В своем интервью Ольга заметила, что свежая беженская память фотографически конкретна и далека от идеализации. Это правда. Но правда и то, что с течением времени пейзажи и события, оставленные позади, неизбежно обрастают более или менее плотным мифологическим ореолом. Поделать с этим ничего нельзя: таково свойство человеческой памяти вообще, а семейных преданий, наследуемых потомками, в особенности. Изредка, как в случае Виктора Тешкану, отправная точка и вовсе отсутствует, так как никакими личными воспоминаниями факт бегства не сопровождается. Быть может, там и тогда младенческий возраст Виктора был его счастьем? Он никак не мог оказаться свидетелем бойни, учиненной румынскими военными в больших Мэркулешть в августе 1941 года. По некоторым сведениям, это были те самые подразделения, что месяцем раньше “отметились” в Ясском погроме. Так или иначе, к моменту рождения Виктора из тысячи довоенных жителей штетла в живых не осталось почти ни единого. Парадоксальным образом семью Мэттью Мишори от гибели уберегла сибирская ссылка, куда в первый год советского господства прародители будущего режиссера угодили за сионистские убеждения.
К 1943-му, когда родился Виктор, исчез и концлагерь – совсем близко, почти за околицей. Полтора предыдущих года там собирали свозимых из разных городов и весей бессарабских евреев. Тех, кого не убивали на месте, затем гнали пешими колоннами в Транснистрию. А станция, куда прибывали памятные всей Центрально-Восточной Европе вагоны, набитые депортируемыми, была в самом центре села Мэркулешть.
Вся округа это видела, потому что не увидеть было невозможно. Сердобольные крестьяне потихоньку носили узникам хлеб, а более предприимчивые меняли провиант на разные городские штучки. Последние интервью с живыми свидетелями, тогдашними подростками, были записаны в 2009 году.
Но кто и зачем бы стал рассказывать юному Виктору, и без того хлебнувшему беженской доли, об ужасах, творившихся в Мэркулешть до его появления на свет?

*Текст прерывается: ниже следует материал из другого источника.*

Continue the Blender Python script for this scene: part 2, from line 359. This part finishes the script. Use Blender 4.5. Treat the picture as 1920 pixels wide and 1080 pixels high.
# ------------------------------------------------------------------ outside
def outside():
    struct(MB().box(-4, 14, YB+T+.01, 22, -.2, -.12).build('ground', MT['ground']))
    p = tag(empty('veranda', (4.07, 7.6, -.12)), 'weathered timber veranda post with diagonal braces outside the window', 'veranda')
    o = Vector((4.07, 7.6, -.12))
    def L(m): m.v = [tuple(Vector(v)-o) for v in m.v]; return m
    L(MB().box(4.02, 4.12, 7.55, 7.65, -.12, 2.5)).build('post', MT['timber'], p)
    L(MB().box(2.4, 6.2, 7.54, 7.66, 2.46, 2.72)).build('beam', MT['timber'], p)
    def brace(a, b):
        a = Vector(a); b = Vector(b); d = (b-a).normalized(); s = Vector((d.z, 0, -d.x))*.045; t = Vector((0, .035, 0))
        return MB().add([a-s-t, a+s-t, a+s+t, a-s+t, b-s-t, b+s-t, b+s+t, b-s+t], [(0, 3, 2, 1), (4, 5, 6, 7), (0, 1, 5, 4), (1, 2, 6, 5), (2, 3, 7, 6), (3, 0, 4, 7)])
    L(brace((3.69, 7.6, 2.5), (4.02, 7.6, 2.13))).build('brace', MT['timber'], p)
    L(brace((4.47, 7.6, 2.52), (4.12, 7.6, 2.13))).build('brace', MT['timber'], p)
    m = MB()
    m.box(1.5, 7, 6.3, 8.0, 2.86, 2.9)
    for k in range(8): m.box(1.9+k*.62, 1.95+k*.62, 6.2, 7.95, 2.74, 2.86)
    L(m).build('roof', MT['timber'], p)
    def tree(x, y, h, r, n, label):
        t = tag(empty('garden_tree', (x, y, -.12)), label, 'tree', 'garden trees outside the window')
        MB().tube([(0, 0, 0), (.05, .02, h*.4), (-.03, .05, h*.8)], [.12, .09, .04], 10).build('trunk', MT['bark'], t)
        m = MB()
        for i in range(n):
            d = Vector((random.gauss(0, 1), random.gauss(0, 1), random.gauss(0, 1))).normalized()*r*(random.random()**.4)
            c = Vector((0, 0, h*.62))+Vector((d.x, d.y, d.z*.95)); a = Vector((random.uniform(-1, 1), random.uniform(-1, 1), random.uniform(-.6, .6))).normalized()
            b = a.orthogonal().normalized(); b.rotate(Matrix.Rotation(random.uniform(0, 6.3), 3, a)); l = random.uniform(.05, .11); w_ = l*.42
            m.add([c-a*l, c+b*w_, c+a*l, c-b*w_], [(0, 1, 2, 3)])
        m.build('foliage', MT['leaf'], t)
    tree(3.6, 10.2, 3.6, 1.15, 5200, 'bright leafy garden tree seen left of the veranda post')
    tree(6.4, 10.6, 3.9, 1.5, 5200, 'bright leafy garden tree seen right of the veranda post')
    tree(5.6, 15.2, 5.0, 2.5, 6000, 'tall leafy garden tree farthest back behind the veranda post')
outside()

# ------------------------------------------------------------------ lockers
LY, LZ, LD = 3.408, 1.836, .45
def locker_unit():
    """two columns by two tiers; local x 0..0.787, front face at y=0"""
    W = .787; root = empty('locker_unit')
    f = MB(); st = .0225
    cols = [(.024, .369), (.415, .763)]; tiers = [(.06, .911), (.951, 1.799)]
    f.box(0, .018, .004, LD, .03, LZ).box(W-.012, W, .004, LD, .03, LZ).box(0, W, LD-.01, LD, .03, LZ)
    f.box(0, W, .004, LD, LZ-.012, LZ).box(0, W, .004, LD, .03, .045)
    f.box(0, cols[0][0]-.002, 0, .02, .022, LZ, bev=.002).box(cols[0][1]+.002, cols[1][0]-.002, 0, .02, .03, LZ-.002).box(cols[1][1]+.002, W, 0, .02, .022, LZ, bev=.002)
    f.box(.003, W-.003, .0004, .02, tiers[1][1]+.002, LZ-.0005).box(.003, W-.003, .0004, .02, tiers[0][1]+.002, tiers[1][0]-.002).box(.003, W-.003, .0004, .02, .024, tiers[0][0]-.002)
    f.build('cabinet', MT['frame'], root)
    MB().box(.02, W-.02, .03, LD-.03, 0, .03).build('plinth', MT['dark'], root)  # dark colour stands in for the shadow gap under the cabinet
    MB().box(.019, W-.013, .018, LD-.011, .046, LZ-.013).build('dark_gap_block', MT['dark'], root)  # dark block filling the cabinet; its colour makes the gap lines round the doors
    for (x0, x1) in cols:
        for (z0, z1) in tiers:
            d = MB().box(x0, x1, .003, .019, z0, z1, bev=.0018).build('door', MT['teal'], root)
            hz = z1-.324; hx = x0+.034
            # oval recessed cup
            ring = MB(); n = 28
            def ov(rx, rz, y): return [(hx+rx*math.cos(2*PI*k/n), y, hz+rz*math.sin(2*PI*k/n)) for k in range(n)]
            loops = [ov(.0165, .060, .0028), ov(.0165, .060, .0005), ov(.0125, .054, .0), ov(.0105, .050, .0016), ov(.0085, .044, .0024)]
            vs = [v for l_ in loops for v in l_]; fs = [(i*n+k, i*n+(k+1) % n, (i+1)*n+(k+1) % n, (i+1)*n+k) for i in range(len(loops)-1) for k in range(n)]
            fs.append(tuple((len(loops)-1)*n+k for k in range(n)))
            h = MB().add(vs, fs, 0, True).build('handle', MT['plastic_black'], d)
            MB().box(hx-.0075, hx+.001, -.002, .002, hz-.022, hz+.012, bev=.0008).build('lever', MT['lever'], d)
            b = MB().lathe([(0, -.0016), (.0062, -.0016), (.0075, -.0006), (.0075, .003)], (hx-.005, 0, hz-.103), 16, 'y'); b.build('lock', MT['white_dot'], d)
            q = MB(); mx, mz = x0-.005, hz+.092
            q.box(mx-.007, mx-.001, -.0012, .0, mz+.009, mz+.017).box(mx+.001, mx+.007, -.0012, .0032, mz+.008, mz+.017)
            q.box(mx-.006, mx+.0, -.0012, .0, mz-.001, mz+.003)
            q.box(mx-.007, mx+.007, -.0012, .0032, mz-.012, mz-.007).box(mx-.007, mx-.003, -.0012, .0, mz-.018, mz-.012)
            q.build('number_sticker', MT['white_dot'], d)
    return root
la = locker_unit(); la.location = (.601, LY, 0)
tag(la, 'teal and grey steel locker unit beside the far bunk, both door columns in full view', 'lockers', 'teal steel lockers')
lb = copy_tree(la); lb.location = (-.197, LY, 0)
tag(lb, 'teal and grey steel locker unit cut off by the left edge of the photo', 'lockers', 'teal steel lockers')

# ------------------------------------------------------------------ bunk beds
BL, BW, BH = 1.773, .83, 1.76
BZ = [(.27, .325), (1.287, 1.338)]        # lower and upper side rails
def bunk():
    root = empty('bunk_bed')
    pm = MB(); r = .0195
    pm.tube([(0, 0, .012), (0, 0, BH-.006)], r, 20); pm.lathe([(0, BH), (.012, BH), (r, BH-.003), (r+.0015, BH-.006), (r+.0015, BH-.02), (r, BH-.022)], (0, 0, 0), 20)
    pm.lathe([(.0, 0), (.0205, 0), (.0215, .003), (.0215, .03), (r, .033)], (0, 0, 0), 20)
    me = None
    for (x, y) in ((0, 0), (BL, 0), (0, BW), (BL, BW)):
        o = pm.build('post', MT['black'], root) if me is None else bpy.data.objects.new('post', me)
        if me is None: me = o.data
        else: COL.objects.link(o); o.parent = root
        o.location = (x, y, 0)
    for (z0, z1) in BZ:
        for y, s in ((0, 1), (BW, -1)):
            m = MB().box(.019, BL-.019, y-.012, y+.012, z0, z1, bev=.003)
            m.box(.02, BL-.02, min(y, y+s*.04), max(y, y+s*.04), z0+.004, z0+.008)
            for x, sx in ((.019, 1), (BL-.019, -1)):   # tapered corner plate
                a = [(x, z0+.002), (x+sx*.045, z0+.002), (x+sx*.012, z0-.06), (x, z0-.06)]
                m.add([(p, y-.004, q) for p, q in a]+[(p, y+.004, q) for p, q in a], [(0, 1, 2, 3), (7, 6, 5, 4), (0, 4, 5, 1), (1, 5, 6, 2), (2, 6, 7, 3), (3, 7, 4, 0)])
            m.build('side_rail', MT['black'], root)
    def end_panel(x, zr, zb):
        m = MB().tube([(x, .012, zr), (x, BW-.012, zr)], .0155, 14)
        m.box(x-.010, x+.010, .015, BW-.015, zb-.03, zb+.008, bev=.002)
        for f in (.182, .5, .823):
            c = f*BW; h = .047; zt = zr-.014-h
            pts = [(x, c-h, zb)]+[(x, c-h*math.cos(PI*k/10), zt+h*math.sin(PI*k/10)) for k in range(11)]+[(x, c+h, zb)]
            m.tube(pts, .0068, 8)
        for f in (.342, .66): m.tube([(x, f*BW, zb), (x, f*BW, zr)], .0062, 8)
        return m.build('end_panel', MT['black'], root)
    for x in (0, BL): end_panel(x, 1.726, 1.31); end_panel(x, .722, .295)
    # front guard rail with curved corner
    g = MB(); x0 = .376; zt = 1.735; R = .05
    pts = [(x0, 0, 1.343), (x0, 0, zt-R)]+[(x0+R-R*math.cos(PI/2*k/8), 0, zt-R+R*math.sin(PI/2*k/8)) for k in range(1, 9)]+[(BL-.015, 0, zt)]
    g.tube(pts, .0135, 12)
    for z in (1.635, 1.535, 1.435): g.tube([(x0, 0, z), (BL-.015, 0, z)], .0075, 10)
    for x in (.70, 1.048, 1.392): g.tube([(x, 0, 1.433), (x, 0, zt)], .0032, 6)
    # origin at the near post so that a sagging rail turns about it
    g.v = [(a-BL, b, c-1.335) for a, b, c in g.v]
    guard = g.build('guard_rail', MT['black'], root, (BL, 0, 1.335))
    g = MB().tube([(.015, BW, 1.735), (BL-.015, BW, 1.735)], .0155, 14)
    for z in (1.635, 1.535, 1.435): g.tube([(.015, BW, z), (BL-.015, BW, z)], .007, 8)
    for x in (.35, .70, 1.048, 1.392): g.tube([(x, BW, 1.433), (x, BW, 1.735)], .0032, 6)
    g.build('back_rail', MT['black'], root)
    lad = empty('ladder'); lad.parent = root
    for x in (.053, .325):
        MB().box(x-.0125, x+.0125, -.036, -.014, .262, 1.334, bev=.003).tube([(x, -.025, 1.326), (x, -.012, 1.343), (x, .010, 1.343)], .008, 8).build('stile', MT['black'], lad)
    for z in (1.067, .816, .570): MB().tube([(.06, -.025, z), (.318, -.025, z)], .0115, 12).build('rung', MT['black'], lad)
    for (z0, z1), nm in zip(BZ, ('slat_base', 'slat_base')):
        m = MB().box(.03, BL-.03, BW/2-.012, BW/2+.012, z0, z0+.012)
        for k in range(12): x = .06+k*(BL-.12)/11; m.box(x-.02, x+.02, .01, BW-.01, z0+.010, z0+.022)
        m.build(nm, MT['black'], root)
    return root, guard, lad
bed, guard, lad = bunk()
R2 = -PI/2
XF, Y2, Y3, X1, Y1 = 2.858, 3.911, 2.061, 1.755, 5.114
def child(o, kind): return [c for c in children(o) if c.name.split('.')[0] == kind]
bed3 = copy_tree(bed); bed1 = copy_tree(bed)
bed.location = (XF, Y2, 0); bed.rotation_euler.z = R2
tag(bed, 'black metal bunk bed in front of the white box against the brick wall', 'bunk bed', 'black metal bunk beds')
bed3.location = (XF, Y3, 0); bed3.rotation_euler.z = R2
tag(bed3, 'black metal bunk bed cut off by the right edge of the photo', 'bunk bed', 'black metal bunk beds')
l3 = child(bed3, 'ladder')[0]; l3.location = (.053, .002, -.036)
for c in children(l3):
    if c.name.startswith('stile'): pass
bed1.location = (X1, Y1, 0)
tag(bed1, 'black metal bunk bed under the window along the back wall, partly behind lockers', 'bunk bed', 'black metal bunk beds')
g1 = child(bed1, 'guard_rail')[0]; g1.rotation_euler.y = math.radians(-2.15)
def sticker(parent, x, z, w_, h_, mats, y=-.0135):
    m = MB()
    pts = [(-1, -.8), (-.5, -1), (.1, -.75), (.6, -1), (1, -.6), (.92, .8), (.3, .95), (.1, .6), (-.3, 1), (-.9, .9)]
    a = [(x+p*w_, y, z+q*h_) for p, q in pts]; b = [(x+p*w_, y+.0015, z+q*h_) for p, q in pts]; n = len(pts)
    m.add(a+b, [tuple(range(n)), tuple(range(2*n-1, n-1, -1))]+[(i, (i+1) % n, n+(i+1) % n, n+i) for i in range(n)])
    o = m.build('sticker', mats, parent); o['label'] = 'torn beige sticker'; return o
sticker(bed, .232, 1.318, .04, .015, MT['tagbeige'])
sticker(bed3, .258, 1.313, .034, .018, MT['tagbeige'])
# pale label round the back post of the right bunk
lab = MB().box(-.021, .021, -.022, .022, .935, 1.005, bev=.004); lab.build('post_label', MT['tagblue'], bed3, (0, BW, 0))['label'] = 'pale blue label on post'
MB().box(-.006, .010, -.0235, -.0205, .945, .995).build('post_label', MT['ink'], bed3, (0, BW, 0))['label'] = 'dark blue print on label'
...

Отлично помню сам: пережившие тот ад бессарабцы, в том числе и бывшие узники Транснистрии, в первые мирные десятилетия не горели желанием сообщить нам, детям 60–70-х, что родились мы на земле, еще вчера густо залитой кровью – и не только еврейской. А в послевоенной Румынии особо распространяться о пребывании в Бессарабии накануне ее “воссоединения” могло быть еще и небезопасным. Поспешно переориентировавшись в августе 1944 года на антигитлеровскую коалицию, официальный Бухарест тут же подписал соглашение с Москвой о “возврате граждан”. Бежавшие после его ратификации подлежали выдаче советским властям. Надо ли говорить, что именно эту статистику вели весьма педантично.
Краевед назвал уничтожение довоенных жителей штетла выдумкой
Ясно, что у некоторых были и иные мотивы для молчания или старательно “отредактированной” памяти. И, возможно, остаются до сих пор. Встреченный Мэттью Мишори в бывшем штетле Мэркулешть местный краевед назвал уничтожение его довоенных жителей выдумкой. Но тут же проговорился: “То были тяжкие времена, и нам не следует осуждать былые поколения”.

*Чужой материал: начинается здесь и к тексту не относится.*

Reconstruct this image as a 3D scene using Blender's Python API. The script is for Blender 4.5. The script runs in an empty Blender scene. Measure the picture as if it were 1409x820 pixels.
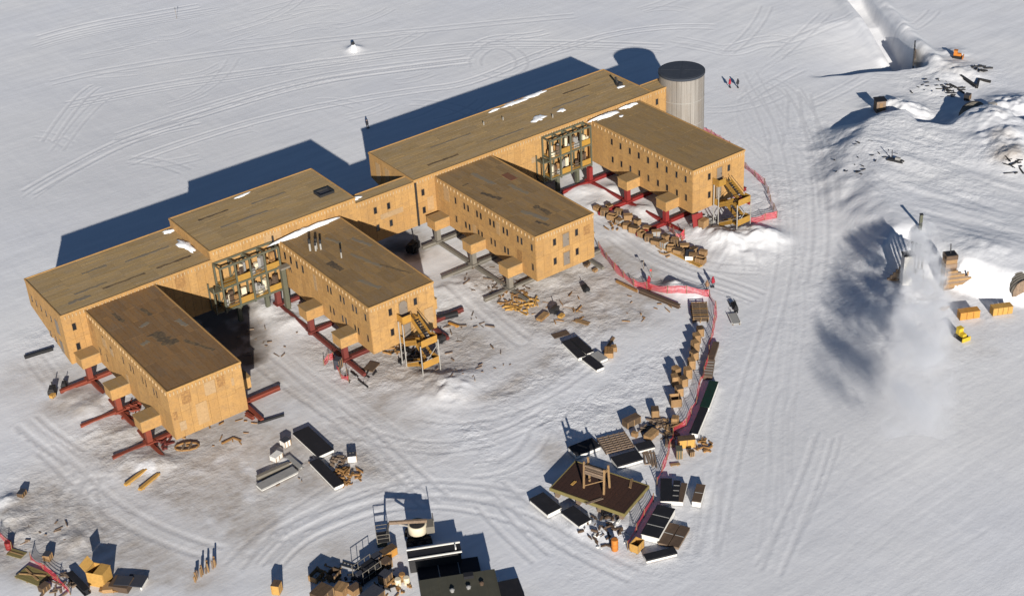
import bpy, math, random
import numpy as np
from mathutils import Vector, Matrix

random.seed(7)
rng = np.random.default_rng(11)
S = bpy.context.scene
COL = S.collection
R = math.radians

# ------------------------------------------------------------------ camera
CAM = np.array([-102.701, -186.405, 121.552])
FW = np.array([0.48490897, 0.70141054, -0.52238543])
RT = np.array([0.80307102, -0.59364239, -0.05162987])
UP = np.array([0.34632387, 0.39447682, 0.851145])
FPX, PX, PY = 2130.19, 705.5, 413.0
cd = bpy.data.cameras.new("camera")
cam = bpy.data.objects.new("camera", cd)
COL.objects.link(cam)
cd.sensor_width = 36.0
cd.lens = FPX / 1409 * 36
cd.shift_x = -(PX - 704.5) / 1409
cd.shift_y = (PY - 410) / 1409
cd.clip_start = 1.0
cd.clip_end = 20000
m = Matrix.Identity(4)
for i in range(3):
    m[i][0], m[i][1], m[i][2], m[i][3] = RT[i], UP[i], -FW[i], CAM[i]
cam.matrix_world = m
S.camera = cam

# ------------------------------------------------------------------ world and sun
EL, AZ = 18.4, 62.3                      # elevation; direction in which shadows run (from +x)
SUN = Vector((math.cos(R(AZ)) * math.cos(R(EL)), math.sin(R(AZ)) * math.cos(R(EL)), -math.sin(R(EL))))
W = bpy.data.worlds.new("World")
S.world = W
W.use_nodes = True
nt = W.node_tree
bg = nt.nodes["Background"]
sky = nt.nodes.new("ShaderNodeTexSky")
sky.sky_type = 'NISHITA'
sky.sun_disc = False
sky.sun_elevation = R(EL)
sky.sun_rotation = math.atan2(-SUN.x, -SUN.y)
sky.altitude = 2900
sky.air_density = 1.0
sky.dust_density = 0.0
sky.ozone_density = 3.0
nt.links.new(sky.outputs[0], bg.inputs[0])
bg.inputs[1].default_value = 0.05
sd = bpy.data.lights.new("sun", 'SUN')
sd.energy = 5.0
sd.angle = R(0.5)
sd.color = (1.0, 0.955, 0.89)
so = bpy.data.objects.new("sun", sd)
COL.objects.link(so)
so.rotation_euler = SUN.to_track_quat('-Z', 'Y').to_euler()
so.location = (0, 0, 200)
S.view_settings.view_transform = 'Standard'
S.view_settings.look = 'None'
S.view_settings.gamma = 1.0
S.view_settings.exposure = 0.44
S.cycles.max_bounces = 6
S.cycles.diffuse_bounces = 3
S.cycles.volume_bounces = 3
S.cycles.volume_step_rate = 2.0


def G(px, py, z=0.0):
    """point of the place that the photograph's pixel (px, py) shows at height z"""
    d = FW * FPX + RT * (px - PX) - UP * (py - PY)
    return CAM + (z - CAM[2]) / d[2] * d


# ------------------------------------------------------------------ node helpers and materials
def mat(name, color, rough=0.7, metal=0.0, spec=0.3):
    mt = bpy.data.materials.new(name)
    mt.use_nodes = True
    b = mt.node_tree.nodes["Principled BSDF"]
    b.inputs["Base Color"].default_value = (*color, 1)
    b.inputs["Roughness"].default_value = rough
    b.inputs["Metallic"].default_value = metal
    b.inputs["Specular IOR Level"].default_value = spec
    return mt


class N:
    """small node-graph helper"""
    def __init__(s, mt):
        s.t = mt.node_tree
        s.b = s.t.nodes["Principled BSDF"]

    def n(s, kind, **kw):
        x = s.t.nodes.new(kind)
        for k, v in kw.items():
            setattr(x, k, v)
        return x

    def put(s, inp, v):
        if isinstance(v, bpy.types.NodeSocket):
            s.t.links.new(v, inp)
        elif isinstance(v, (tuple, list)) and len(v) == 3 and inp.type == 'RGBA':
            inp.default_value = (*v, 1)
        else:
            inp.default_value = v

    def pos(s, scale=(1, 1, 1), obj=False, rot=(0, 0, 0)):
        mp = s.n("ShaderNodeMapping")
        if obj:
            s.put(mp.inputs[0], s.n("ShaderNodeTexCoord").outputs["Object"])
        else:
            s.put(mp.inputs[0], s.n("ShaderNodeNewGeometry").outputs["Position"])
        mp.inputs["Scale"].default_value = scale
        mp.inputs["Rotation"].default_value = rot
        return mp.outputs[0]

    def noise(s, vec, scale, detail=4, rough=0.55):
        x = s.n("ShaderNodeTexNoise")
        s.put(x.inputs["Vector"], vec)
        x.inputs["Scale"].default_value = scale
        x.inputs["Detail"].default_value = detail
        x.inputs["Roughness"].default_value = rough
        return x.outputs["Fac"]

    def ramp(s, fac, a, b, c0=0.0, c1=1.0):
        x = s.n("ShaderNodeMapRange")
        x.clamp = True
        s.put(x.inputs["Value"], fac)
        for i, v in zip((1, 2, 3, 4), (a, b, c0, c1)):
            s.put(x.inputs[i], v)
        return x.outputs[0]

    def mix(s, fac, a, b, mode='MIX'):
        x = s.n("ShaderNodeMix", data_type='RGBA', blend_type=mode)
        s.put(x.inputs[0], fac)
        s.put(x.inputs[6], a)
        s.put(x.inputs[7], b)
        return x.outputs[2]

    def math(s, op, a, b=0.0):
        x = s.n("ShaderNodeMath", operation=op)
        s.put(x.inputs[0], a)
        s.put(x.inputs[1], b)
        return x.outputs[0]

    def bump(s, h, strength, dist, normal=None):
        x = s.n("ShaderNodeBump")
        s.put(x.inputs["Strength"], strength)
        x.inputs["Distance"].default_value = dist
        s.put(x.inputs["Height"], h)
        if normal is not None:
            s.put(x.inputs["Normal"], normal)
        return x.outputs[0]

    def rand(s):
        return s.n("ShaderNodeObjectInfo").outputs["Random"]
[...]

Бедняга и помыслить не мог, что не пройдет и десяти лет, как случатся Мариуполь и Буча.
Ровно в тот день, когда в Триесте показывали “77 лет назад”, Румынский институт в Нью-Йорке организовал дискуссию-презентацию свежепереведенного на английский сборника эссе, посвященного Ясскому погрому и его осмыслению сегодня. Открывая встречу, одна из соавторов, писательница Алина Нелега, констатировала: “Пока мы, в свете истории прошлого и настоящего, будем считать погромы и акты геноцида коллективным сумасшествием, освобождающим каждого из нас от личной ответственности, мы рискуем их повторением”.
Боюсь, больше не рискуем: все уже повторяется. Бегство, исчезновение и травматическая память, похоже, с нами надолго.